=== What is asked ===
Every line from the one holding "Recreate this scene" through the one holding "return float(np.arctan(u)), float(np.arctan2(v, np.sqrt(1" should be returned exactly, both included; the pictures should not.

=== Provided records ===
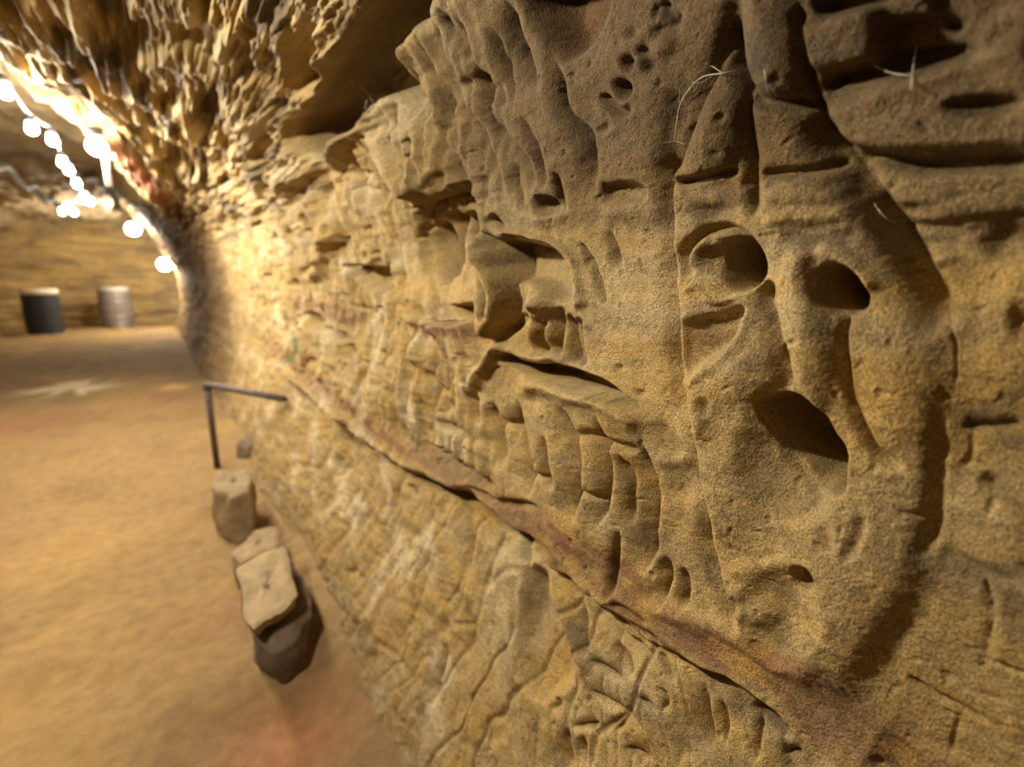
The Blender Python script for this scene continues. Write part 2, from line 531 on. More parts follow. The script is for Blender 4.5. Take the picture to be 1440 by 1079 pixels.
    G([(1386, 812), (1392, 850), (1390, 900), (1384, 945)], -9, 6, 3, .2)
    G([(1276, 945), (1310, 972), (1345, 992), (1392, 1020)], -6, 4, 3, .15)
    G([(1388, 924), (1415, 938), (1450, 955)], -5, 4, 3, .15)
    G([(1352, 998), (1346, 1030), (1340, 1062)], -5, 4, 4, .2)
    ST([(1386, 812), (1390, 900), (1384, 945)], 5, 30, 2, side=-1)
    # --- upper middle folds
    folds = [
        ([(560, 55), (570, 100), (578, 134), (600, 159), (621, 202), (642, 238), (661, 306)], -11, 14, 4),
        ([(597, -20), (609, 52), (630, 98), (640, 140), (673, 190), (694, 245), (710, 306)], -13, 18, 4),
        ([(655, 60), (667, 95), (680, 135), (691, 171), (712, 200), (743, 241), (750, 290)], -14, 17, 5),
        ([(668, 95), (690, 122), (713, 153)], -8, 8, 4),
        ([(710, -10), (722, 52), (740, 92), (756, 131)], -15, 15, 8),
        ([(768, 55), (786, 104), (795, 147), (817, 177), (832, 211), (836, 280)], -13, 12, 4),
        ([(640, 20), (652, 60), (660, 90)], -7, 8, 5),
        ([(715, 225), (730, 270), (737, 310)], -5, 8, 4),
        ([(778, 240), (790, 270), (800, 300)], -4, 7, 4),
    ([(540, 60), (556, 110), (572, 150), (596, 190)], -6, 10, 4),
    ([(585, 40), (596, 90), (612, 130), (640, 190), (655, 230)], -5, 8, 4),
    ([(625, 10), (632, 40), (648, 70)], -6, 9, 4),
    ([(690, 30), (700, 70), (716, 110), (724, 150)], -5, 8, 4),
    ([(735, 160), (748, 200), (760, 240), (766, 275)], -5, 8, 4),
    ([(852, 320), (862, 350), (872, 385)], -5, 7, 3),
    ([(690, 300), (700, 318), (706, 330)], -4, 7, 3),
    ]
    for pts, d, w, wr in folds: G(pts, d * 1.1, w * 1.2, wr * 1.3, .4)
    A([(735, -20), (800, -30), (846, -20), (846, 30), (822, 66), (795, 82), (772, 60), (748, 20)], -42, 26, (-.2, -.6, .5))
    E(880, 62, 60, 60, 6)
    # punched holes
    E(875, 125, 12, 18, -17, -25, .8)
    G([(844, 133), (862, 152), (882, 167)], -15, 5, 5, .12)
    E(884, 158, 7, 10, -6, 0, .8)
    E(884, 86, 8, 14, -13, -10, .8)
    E(890, 46, 7, 7, -8, 0, .8)
    G([(930, 0), (938, 18), (955, 34)], -16, 8, 7, .15)
    E(950, 30, 12, 10, -6)
    G([(916, 44), (940, 40), (962, 44)], -9, 7, 6)
    G([(900, 62), (910, 78), (920, 98)], -13, 6, 4)
    E(935, 66, 20, 18, 7, 0, 1.3)
    E(906, 88, 13, 20, 5, -10, 1.3)
    E(850, 180, 10, 14, -6, 30)
    A([(847, 258), (880, 256), (906, 259), (908, 280), (880, 286), (848, 286)], -11, 12, (0, -.8, .7))
    G([(842, 296), (880, 300), (940, 290)], 4, 16, 16)
    A([(755, 276), (775, 278), (790, 296), (775, 302), (757, 300)], -12, 9, (-.3, -.6, .6))
    G([(745, 312), (780, 300), (800, 306)], 3, 12, 12)
    G([(945, 120), (956, 150), (945, 200), (940, 260)], -9, 18, 6)
    # --- left recess with its ragged horn
    A(REC, -62, 22)
    G([(562, 126), (540, 136), (523, 152), (508, 182), (480, 206), (466, 230), (461, 246)], 13, 12, 12, .2)
    G([(470, 146), (480, 168), (492, 192)], 14, 5, 5, .2)
    ST([(515, 185), (525, 215), (539, 243), (560, 268), (578, 289)], 14, 60, 3, side=-1)
    G([(540, 190), (556, 225), (572, 255)], -7, 9, 4)
    G([(575, 215), (590, 245), (600, 268)], -7, 10, 4)
    # --- alcove with flutes
    A([(587, 302), (596, 285), (625, 276), (655, 276), (667, 300), (669, 350), (655, 396), (628, 416), (606, 386), (594, 345)], -11, 12, (.1, -.9, .85))
    for pts in ([(623, 300), (628, 340), (636, 378)], [(602, 316), (614, 350), (629, 384)], [(641, 304), (647, 335), (654, 362)]):
        G(pts, -12, 10, 3.5, .1)
    # tongue lobe
    A([(672, 322), (684, 340), (702, 375), (712, 410), (711, 452), (698, 477), (680, 470), (668, 440), (664, 410), (668, 360)], 18, 10)
    G([(674, 365), (684, 400), (690, 420), (689, 455)], -8, 7, 4)
    G([(680, 335), (702, 372), (713, 408), (713, 455), (700, 480)], -10, 3, 10)
    A([(636, 430), (652, 430), (666, 438), (674, 472), (662, 462), (650, 446)], -17, 5)
    ST([(577, 452), (620, 455), (662, 452)], 14, 60, 3, side=1)
    # eye recess, brow, ball
    G([(688, 328), (729, 331), (775, 346), (800, 372), (814, 416), (816, 442)], 9, 8, 7, .08)
    A([(690, 338), (730, 342), (772, 356), (792, 384), (800, 424), (780, 420), (750, 398), (715, 396), (696, 372)], -21, 9, (-.1, -.9, .7))
    E(757, 424, 24, 28, 14, 0)
    E(755, 414, 5, 5, -9, 0, .8)
    E(758, 431, 10, 8, 5)
    E(758, 462, 26, 30, 10)
    for pts in ([(768, 446), (764, 475), (763, 502)], [(786, 430), (786, 470), (782, 502)], [(800, 440), (806, 480), (808, 512)], [(813, 446), (818, 485), (822, 516)], [(733, 440), (728, 465), (735, 488)]):
        G(pts, -12, 8, 3.5, .15)
    G([(816, 340), (834, 372), (845, 400), (850, 430)], -6, 6, 4)
    # mouth slit and lips
    A([(702, 497), (746, 510), (817, 521), (854, 540), (893, 576), (868, 572), (818, 551), (746, 526), (712, 508)], -28, 6, (0, -.3, .3))
    G([(720, 540), (760, 543), (815, 560), (860, 580), (905, 602)], 11, 15, 12, .12)
    G([(706, 480), (690, 505), (672, 530), (662, 548)], 13, 8, 7, .12)
    E(872, 517, 6, 7, -7); E(900, 555, 8, 6, -7)
    G([(700, 490), (740, 500), (800, 510)], 5, 6, 6)
    # beard
    beard = [
        ([(664, 545), (668, 580), (676, 600)], -8, 8, 4),
        ([(692, 560), (699, 592), (706, 630), (708, 665)], -10, 12, 4),
        ([(726, 560), (731, 590), (740, 632), (744, 664), (743, 708)], -11, 15, 4),
        ([(780, 565), (796, 590), (805, 615), (812, 655), (811, 692), (796, 748)], -13, 18, 4),
        ([(832, 585), (848, 618), (856, 660), (855, 700), (838, 750)], -13, 16, 4),
        ([(870, 632), (882, 660), (889, 700), (889, 745)], -9, 10, 3.5),
        ([(900, 610), (908, 650), (920, 695), (918, 760), (903, 815)], -16, 20, 4.5),
        ([(764, 612), (768, 650), (778, 690)], -5, 6, 3),
        ([(872, 745), (866, 795), (855, 845)], -7, 7, 3),
        ([(936, 780), (940, 815), (924, 862)], -12, 16, 4),
        ([(962, 795), (964, 830), (958, 862)], -5, 8, 4),
    ]
    for pts, d, w, wr in beard: G(pts, d, w * 1.15, wr * 1.2, .3)
    G([(700, 592), (720, 596), (736, 594)], -6, 5, 5); G([(808, 610), (835, 615), (855, 622), (898, 634)], -8, 6, 8, .1)
    G([(745, 666), (765, 670), (776, 690)], -6, 5, 4); G([(815, 690), (835, 700), (852, 700)], -6, 5, 5)
    G([(925, 640), (945, 650), (965, 640)], 5, 10, 10)
    G([(912, 590), (940, 620), (955, 660), (966, 710)], -6, 16, 10)
    # --- ledge details
    G([(579, 662), (629, 687), (673, 708), (711, 742), (757, 768), (800, 818), (850, 853), (907, 898), (960, 928), (1040, 962)], -12, 4, 6, .05)
    G([(645, 686), (680, 696), (702, 708), (740, 711), (770, 735)], -8, 5, 5, .1)
    G([(610, 640), (650, 660), (700, 690)], -6, 12, 8, .2)
    G([(900, 850), (940, 862), (985, 880), (1035, 902), (1080, 930), (1150, 962)], 6, 16, 14, .1)
    G([(1060, 990), (1085, 1012), (1115, 1036)], -26, 6, 7, .2)
    G([(857, 844), (880, 860), (905, 885)], -7, 6, 6)
    for i in range(9):
        o = i * 9
        G([(1100 + o, 930 + o * .2), (1160 + o, 975 + o * .5), (1240 + o, 1050 + o * .4), (1290 + o, 1100)], (-1) ** i * 3.5, 4, 4, .2)
    # --- lower wall
    low = [
        ([(768, 800), (780, 835), (793, 869), (810, 919), (819, 936), (816, 975)], 12, 8, 8),
        ([(819, 836), (822, 880), (825, 928)], -8, 8, 3),
        ([(815, 836), (857, 867), (893, 903), (930, 932)], -9, 8, 4),
        ([(924, 914), (940, 938), (957, 958)], -9, 4, 6),
        ([(829, 928), (855, 944), (884, 960)], -8, 5, 7),
        ([(870, 900), (888, 930), (890, 958)], -8, 10, 4),
        ([(899, 978), (912, 992), (924, 1005)], -6, 5, 5),
        ([(930, 965), (938, 982), (930, 1000)], -5, 5, 5),
        ([(821, 967), (865, 994), (910, 1033)], -8, 6, 8),
        ([(988, 955), (996, 1000), (1001, 1066)], -10, 12, 4),
        ([(1015, 978), (1020, 1015), (1022, 1058)], -6, 8, 4),
        ([(1068, 998), (1066, 1040), (1062, 1078)], -7, 8, 4),
        ([(1099, 1062), (1115, 1056), (1130, 1058)], -12, 4, 4),
        ([(802, 1022), (820, 1018), (844, 1016)], -8, 5, 5),
        ([(800, 1022), (796, 1050), (800, 1085)], -8, 9, 5),
        ([(820, 1030), (816, 1055), (820, 1085)], -9, 9, 5),
        ([(875, 1050), (898, 1060), (910, 1075)], -8, 6, 6),
        ([(862, 1030), (872, 1015), (880, 1005)], -5, 5, 5),
        ([(784, 980), (788, 990), (780, 1000)], -9, 5, 5),
        ([(735, 745), (742, 780), (745, 800)], -6, 6, 6),
        ([(617, 592), (640, 606), (663, 628)], -9, 5, 6),
        ([(640, 680), (655, 720), (660, 760), (655, 830)], -6, 10, 4),
        ([(575, 680), (590, 700)], -5, 4, 4),
        ([(490, 590), (488, 640), (480, 690)], -9, 8, 4),
        ([(655, 840), (662, 880), (656, 930)], -6, 9, 4),
        ([(625, 900), (616, 950), (600, 1000)], -7, 9, 5),
    ]
    for pts, d, w, wr in low: G(pts, d * .75, w * 1.1, wr * 1.2, .35)
    A([(742, 800), (760, 802), (782, 850), (800, 915), (795, 960), (765, 985), (735, 950), (728, 880)], -18, 22, (.6, -.4, .6))
    # --- far left features of the upper wall
    A([(484, 372), (515, 374), (548, 389), (567, 432), (545, 418), (512, 396)], -16, 6)
    A([(430, 440), (446, 442), (462, 462), (450, 468), (438, 456)], -12, 6)
    A([(466, 462), (478, 468), (478, 480), (468, 476)], -18, 5)
    G([(560, 400), (572, 440), (577, 480), (590, 520)], 9, 6, 6)
    G([(597, 520), (620, 550), (630, 585)], -8, 7, 4)
    G([(600, 470), (620, 510), (640, 560)], -5, 9, 5)
    G([(452, 300), (462, 330), (450, 360), (436, 400)], 12, 6, 6)
    G([(430, 270), (445, 315), (458, 345)], 10, 6, 6)


    return folds, beard, low
def blur(A_, n):
    for _ in range(n):
        B_ = A_.copy(); B_[1:-1] = .25 * A_[:-2] + .5 * A_[1:-1] + .25 * A_[2:]
        A_ = B_.copy(); A_[:, 1:-1] = .25 * B_[:, :-2] + .5 * B_[:, 1:-1] + .25 * B_[:, 2:]
    return A_
HA = H
c = Carver(P0 + N0 * HA[..., None], HA, warp=3.5, seed=15, gain=1.2, oblique=True)
carve_features(c)
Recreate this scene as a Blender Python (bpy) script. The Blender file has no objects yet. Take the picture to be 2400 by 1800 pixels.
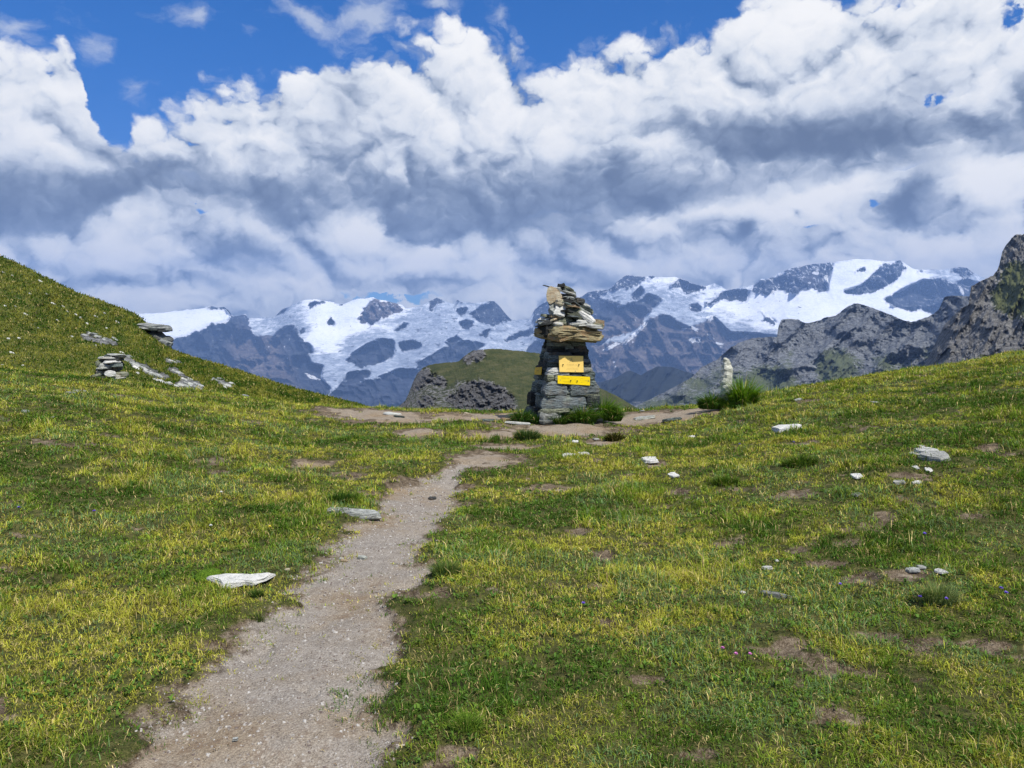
import bpy, bmesh, math, random
import numpy as np
from mathutils import Vector, noise as mnoise
R = math.radians
SC = bpy.context.scene
COL = SC.collection

# ------------------------------------------------------------------ camera
CAM_Z = 1.6
PITCH = R(4.58)
F = 1750.0                                   # focal length in photo pixels (photo 2400 x 1800)
cam_d = bpy.data.cameras.new('camera'); cam = bpy.data.objects.new('camera', cam_d); COL.objects.link(cam)
cam.location = (0, 0, CAM_Z); cam.rotation_euler = (math.pi / 2 - PITCH, 0, 0)
cam_d.sensor_width = 36; cam_d.lens = 36 * F / 2400; cam_d.clip_start = 0.05; cam_d.clip_end = 90000
SC.camera = cam

def uv(px, py):
    """photo pixel -> (x/y, z/y) slopes of its viewing ray"""
    a = (np.asarray(px, float) - 1200) / F; b = (900 - np.asarray(py, float)) / F
    y = math.cos(PITCH) + b * math.sin(PITCH); z = -math.sin(PITCH) + b * math.cos(PITCH)
    return a / y, z / y

def at(px, py, y):
    u, v = uv(px, py)
    return Vector((float(u) * y, y, CAM_Z + float(v) * y))

def azel(px, py):
    u, v = uv(px, py)
    return float(np.arctan(u)), float(np.arctan2(v, np.sqrt(1 + u * u)))

# ------------------------------------------------------------------ node expression helper
class E:
    """a float/vector/colour socket with operators that add math nodes"""
    def __init__(s, nt, sock): s.nt = nt; s.k = sock
    def _m(s, op, b=None, c=None, clamp=False):
        n = s.nt.nodes.new('ShaderNodeMath'); n.operation = op; n.use_clamp = clamp
        for i, v in enumerate((s, b, c)):
            if v is None: continue
            if isinstance(v, E): s.nt.links.new(v.k, n.inputs[i])
            else: n.inputs[i].default_value = v
        return E(s.nt, n.outputs[0])
    def __add__(s, b): return s._m('ADD', b)
    __radd__ = __add__
    def __sub__(s, b): return s._m('SUBTRACT', b)
    def __rsub__(s, b): return s._m('MULTIPLY', -1.0)._m('ADD', b)
    def __mul__(s, b): return s._m('MULTIPLY', b)
    __rmul__ = __mul__
    def __truediv__(s, b): return s._m('DIVIDE', b)
    def __neg__(s): return s * -1.0
    def min(s, b): return s._m('MINIMUM', b)
    def max(s, b): return s._m('MAXIMUM', b)
    def pow(s, b): return s._m('POWER', b)
    def abs(s): return s._m('ABSOLUTE')
    def sat(s): return s._m('ADD', 0.0, clamp=True)
    def ss(s, lo, hi, a=0.0, b=1.0):
        n = s.nt.nodes.new('ShaderNodeMapRange'); n.interpolation_type = 'SMOOTHSTEP'
        s.nt.links.new(s.k, n.inputs['Value'])
        for nm, v in (('From Min', lo), ('From Max', hi), ('To Min', a), ('To Max', b)): n.inputs[nm].default_value = v
        return E(s.nt, n.outputs[0])
    def lin(s, lo, hi, a=0.0, b=1.0):
        n = s.nt.nodes.new('ShaderNodeMapRange')
        s.nt.links.new(s.k, n.inputs['Value'])
        for nm, v in (('From Min', lo), ('From Max', hi), ('To Min', a), ('To Max', b)): n.inputs[nm].default_value = v
        return E(s.nt, n.outputs[0])
    def curve(s, pts):
        """piecewise curve through (x, y) points, x ascending"""
        xs = [p[0] for p in pts]; ys = [p[1] for p in pts]
        x0, x1 = xs[0], xs[-1]; y0, y1 = min(ys), max(ys)
        if y1 - y0 < 1e-9: y1 = y0 + 1
        n = s.nt.nodes.new('ShaderNodeFloatCurve'); cv = n.mapping.curves[0]
        q = [((x - x0) / (x1 - x0), (y - y0) / (y1 - y0)) for x, y in pts]
        cv.points[0].location = q[0]; cv.points[1].location = q[-1]
        for a in q[1:-1]: cv.points.new(*a)
        for p in cv.points: p.handle_type = 'AUTO_CLAMPED'
        n.mapping.update()
        s.nt.links.new(((s - x0) / (x1 - x0)).sat().k, n.inputs['Value'])
        return E(s.nt, n.outputs[0]) * (y1 - y0) + y0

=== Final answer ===
Recreate this scene as a Blender Python (bpy) script. The Blender file has no objects yet. Take the picture to be 2400 by 1800 pixels.
import bpy, bmesh, math, random
import numpy as np
from mathutils import Vector, noise as mnoise
R = math.radians
SC = bpy.context.scene
COL = SC.collection

# ------------------------------------------------------------------ camera
CAM_Z = 1.6
PITCH = R(4.58)
F = 1750.0                                   # focal length in photo pixels (photo 2400 x 1800)
cam_d = bpy.data.cameras.new('camera'); cam = bpy.data.objects.new('camera', cam_d); COL.objects.link(cam)
cam.location = (0, 0, CAM_Z); cam.rotation_euler = (math.pi / 2 - PITCH, 0, 0)
cam_d.sensor_width = 36; cam_d.lens = 36 * F / 2400; cam_d.clip_start = 0.05; cam_d.clip_end = 90000
SC.camera = cam

def uv(px, py):
    """photo pixel -> (x/y, z/y) slopes of its viewing ray"""
    a = (np.asarray(px, float) - 1200) / F; b = (900 - np.asarray(py, float)) / F
    y = math.cos(PITCH) + b * math.sin(PITCH); z = -math.sin(PITCH) + b * math.cos(PITCH)
    return a / y, z / y

def at(px, py, y):
    u, v = uv(px, py)
    return Vector((float(u) * y, y, CAM_Z + float(v) * y))

def azel(px, py):
    u, v = uv(px, py)
    return float(np.arctan(u)), float(np.arctan2(v, np.sqrt(1 + u * u)))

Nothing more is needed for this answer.